Stéphane Fischer est gérant d'une boutique à Strasbourg (67) qui commercialise du CBD (cannabis light) sous diverses formes. Pour cela, Stéphane a fait 48h de garde à vue en 2019. Aujourd'hui, avec l'arrêt de la Cour de cassation qui autorise cette commercialisation, il peut arrêter d'avoir peur.
Stéphane Fischer va pouvoir enfin se détendre. Sans avoir recours au CBD qu'il commercialise. Ce mercredi 23 juin la Cour de cassation a rendu un arrêt historique ou du moins décisif : elle autorise la commercialisation du CBD (Cannabidiol) en France. Et met fin à un flou juridique.
Le flou de la fleur
En préambule, gare aux raccourcis. Le CBD, le cannabidiol, est une molécule non psychotrope "dont les vertus relaxantes, apaisantes et thérapeutiques dans le traitement de la douleur sont connues depuis longtemps" explique Stéphane. C'est cela d'ailleurs qui en 2018 l'a décidé à ouvrir une des premières boutiques à Strasbourg. "Une amie qui souffrait de fortes douleurs m'en a parlé. Elle prenait du CBD et sur elle c'était très efficace. Je me suis dit tiens pourquoi pas ?"
Stéphane s'installe au centre-ville de Strasbourg. A l'époque ils sont deux. Aujourd'hui une dizaine. "J'ai toujours eu pignon sur rue, je ne me suis jamais caché de vendre du CBD. Je me souviens que j'avais profité d'une visite de Roland Ries, le maire de Strasbourg, dans le quartier pour lui demander son avis. Il n'y avais eu aucun problème."

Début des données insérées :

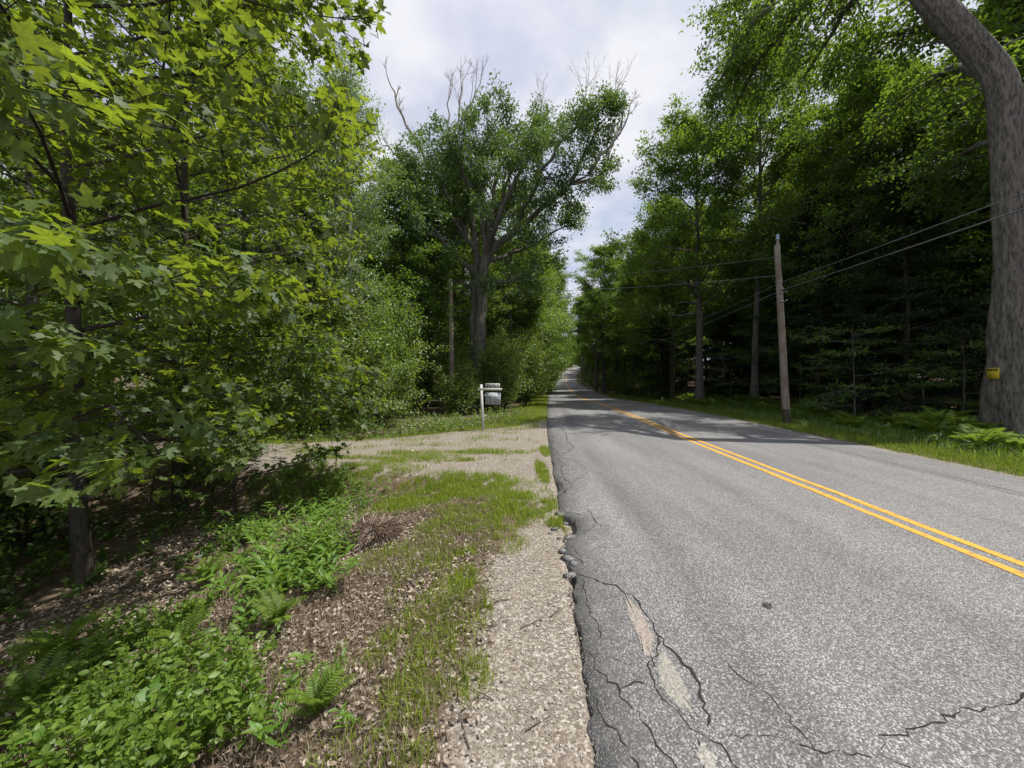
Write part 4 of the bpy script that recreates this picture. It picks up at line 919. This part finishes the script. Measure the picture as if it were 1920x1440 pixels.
# ------------------------------------------------------------------ real estate sign
M_WHITE = plain_mat('white_paint', (.58, .58, .56), (.50, .50, .49), .6, 9)
M_PANEL = plain_mat('sign_panel', (.46, .48, .51), (.45, .47, .50), .9, 2, spec=.1)
M_INK = plain_mat('black_ink', (.012, .014, .016), (.02, .02, .022), .5, 9)
M_GREENINK = plain_mat('dark_green_ink', (.06, .10, .09), (.08, .12, .11), .6, 9)
def text_mesh(txt, size, mat, width=None, bold=0.0, ax='CENTER'):
    cu = bpy.data.curves.new('lettering', 'FONT'); cu.body = txt; cu.size = size; cu.align_x = ax; cu.align_y = 'CENTER'; cu.extrude = .002; cu.offset = bold
    ob = bpy.data.objects.new('lettering', cu); C.objects.link(ob)
    bpy.context.view_layer.update()
    me = bpy.data.meshes.new_from_object(ob.evaluated_get(bpy.context.evaluated_depsgraph_get()))
    bpy.data.objects.remove(ob)
    co = np.empty(len(me.vertices) * 3); me.vertices.foreach_get('co', co); co = co.reshape(-1, 3)
    if width: co[:, 0] *= width / (np.ptp(co[:, 0]) + 1e-9)
    co = np.column_stack([co[:, 0], -co[:, 2], co[:, 1]])      # stand upright, facing -Y
    me.vertices.foreach_set('co', co.astype(np.float32).ravel()); me.update()
    me.materials.clear(); me.materials.append(mat); return me
sx_, sy_ = -.985, 12.75; sz_ = gz(sx_, sy_)
S0 = empty('real_estate_sign', (sx_, sy_, sz_), math.radians(-8)); tag(S0, 'white wooden post with hanging real estate sign at the far edge of the gravel drive', 'sign')
mb = MB(); lean = -.045
V = []
Rl = np.array([[1, 0, lean], [0, 1, 0], [-lean, 0, 1]]); mb.box((lean * .64, 0, .64), (.075, .075, 1.86), Rl); link('post', mb.mesh('post', M_WHITE), S0)
mb = MB(); mb.box((.24, -.06, 1.405), (.84, .04, .07)); link('arm', mb.mesh('arm', M_WHITE), S0)
mb = MB(); mb.box((.335, -.06, 1.525), (.50, .012, .155)); rid = link('name_panel', mb.mesh('name_panel', M_WHITE), S0)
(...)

J'ai toujours eu pignon sur rue, je ne me suis jamais caché de vendre du CBD.
Stéphane commercialise donc des produits à base de chanvre et de CBD : gamme alimentaire, crèmes, huiles au CBD à mettre sur le bout de la langue, du e-liquide et même des fleurs. "Pour faire des infusions" précise-t-il. Personne n'est dupe, c'est pour la forme. "Ces fleurs viennent de Suisse où elles sont transformées par un procédé d'oxygénation pour faire diminuer le taux de THC [ndlr : le tetrahydrocannabinol est la molécule responsable des principaux effets psychoactifs du cannabis] et le faire tomber à 0,2%, le taux légal en Europe."

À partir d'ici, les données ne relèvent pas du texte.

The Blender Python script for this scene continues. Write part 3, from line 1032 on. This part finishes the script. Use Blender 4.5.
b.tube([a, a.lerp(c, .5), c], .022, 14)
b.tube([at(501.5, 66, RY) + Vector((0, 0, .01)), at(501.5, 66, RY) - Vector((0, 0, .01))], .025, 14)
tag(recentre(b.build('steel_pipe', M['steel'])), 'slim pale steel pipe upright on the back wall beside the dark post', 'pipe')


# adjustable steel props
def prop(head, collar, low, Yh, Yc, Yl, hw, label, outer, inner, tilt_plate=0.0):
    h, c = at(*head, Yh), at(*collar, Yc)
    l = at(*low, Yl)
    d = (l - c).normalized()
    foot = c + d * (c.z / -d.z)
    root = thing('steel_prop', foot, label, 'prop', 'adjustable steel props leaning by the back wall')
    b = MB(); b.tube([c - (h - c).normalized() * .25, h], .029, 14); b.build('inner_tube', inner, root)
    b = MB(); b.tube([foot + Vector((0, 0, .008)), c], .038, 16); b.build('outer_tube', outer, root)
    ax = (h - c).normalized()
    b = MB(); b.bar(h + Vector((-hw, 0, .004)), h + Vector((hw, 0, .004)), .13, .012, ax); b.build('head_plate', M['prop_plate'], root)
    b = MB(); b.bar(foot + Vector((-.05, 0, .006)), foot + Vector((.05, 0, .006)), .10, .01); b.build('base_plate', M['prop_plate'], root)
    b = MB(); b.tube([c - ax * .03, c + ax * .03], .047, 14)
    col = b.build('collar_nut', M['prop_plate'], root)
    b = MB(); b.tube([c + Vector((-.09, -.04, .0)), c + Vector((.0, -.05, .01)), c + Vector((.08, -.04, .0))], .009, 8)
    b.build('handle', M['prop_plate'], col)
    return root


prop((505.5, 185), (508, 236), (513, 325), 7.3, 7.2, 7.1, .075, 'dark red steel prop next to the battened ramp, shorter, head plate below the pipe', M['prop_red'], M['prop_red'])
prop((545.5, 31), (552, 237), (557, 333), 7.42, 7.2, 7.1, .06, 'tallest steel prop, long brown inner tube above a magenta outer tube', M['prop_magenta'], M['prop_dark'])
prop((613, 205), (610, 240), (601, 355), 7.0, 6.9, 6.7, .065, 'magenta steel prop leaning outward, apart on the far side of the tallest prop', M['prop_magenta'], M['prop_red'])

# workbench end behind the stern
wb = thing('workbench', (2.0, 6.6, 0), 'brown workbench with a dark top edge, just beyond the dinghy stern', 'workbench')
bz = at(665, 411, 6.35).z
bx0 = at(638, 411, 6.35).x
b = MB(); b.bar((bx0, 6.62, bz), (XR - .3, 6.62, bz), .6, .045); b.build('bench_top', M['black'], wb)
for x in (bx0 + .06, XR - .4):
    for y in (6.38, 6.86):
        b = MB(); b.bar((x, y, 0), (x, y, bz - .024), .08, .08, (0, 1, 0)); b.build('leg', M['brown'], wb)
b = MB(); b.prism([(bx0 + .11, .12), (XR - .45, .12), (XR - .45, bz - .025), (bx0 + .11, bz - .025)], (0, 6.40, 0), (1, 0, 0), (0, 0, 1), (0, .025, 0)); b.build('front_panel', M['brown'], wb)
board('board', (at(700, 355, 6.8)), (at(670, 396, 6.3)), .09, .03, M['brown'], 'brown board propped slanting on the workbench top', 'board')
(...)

En effet, en France, les boutiques de cannabidiol qui se comptent par centaines, s'appuient, comme Stéphane, sur une décision de la Cour de justice de l'Union européenne qui avait jugé illégal en 2020 que l'État français interdise la commercialisation du CBD car ces produits contiennent moins de 0,2% de THC et "ne peuvent être considérés comme des stupéfiants". Le flou était né et avec lui le désordre.
48h de garde à vue
Stéphane se pensait donc dans son bon droit. Son bon droit européen. Erreur. "En novembre 2019, mes colis UPS ont été fouillés par les douanes. J'ai eu droit à une perquisition chez moi et de ma boutique accompagnée de 48 heures de garde à vue et d'une comparution immédiate. J'ai pas compris ce qu'il m'arrivait. Mon affaire a été jugée en février dernier, les douaniers voulaient me mettre 218.000 euros d'amende, 100.000 pour ma boutique et huit mois de prison ferme. Plus une interdiction de gérance de dix ans. J'ai été relaxé."
J'ai eu droit à une perquisition de mon domicile et de ma boutique accompagnée de 48 heures de garde à vue et d'une comparution immédiate
Les douanes ont fait appel. "Je n'ai pas la date mais je ne suis pas inquiet. Tous les collègues à qui c'est arrivé ont été relaxés en appel." Stéphane a d'autant moins de souci à se faire qu'aujourd'hui est un grand jour. Après avoir donné raison à une boutique de Dijon la semaine dernière, la Cour de cassation estime ce mercredi que la France ne peut pas interdire la vente de CBD s'il est produit légalement dans un autre Etat membre de l'Union Européenne.
A peine la nouvelle apprise, Stéphane songe à récupérer son matériel saisi en 2019 : "J'ai 7000 euros en espèces qui prennent la poussière quelque part dans une caisse et 53 kgs de matériel pour une valeur marchande de 300.000 euros dans les sous-sols des douanes. Je vais voir avec mon avocate ce qu'il est possible de faire." En attendant, Stéphane respire de nouveau à pleins poumons.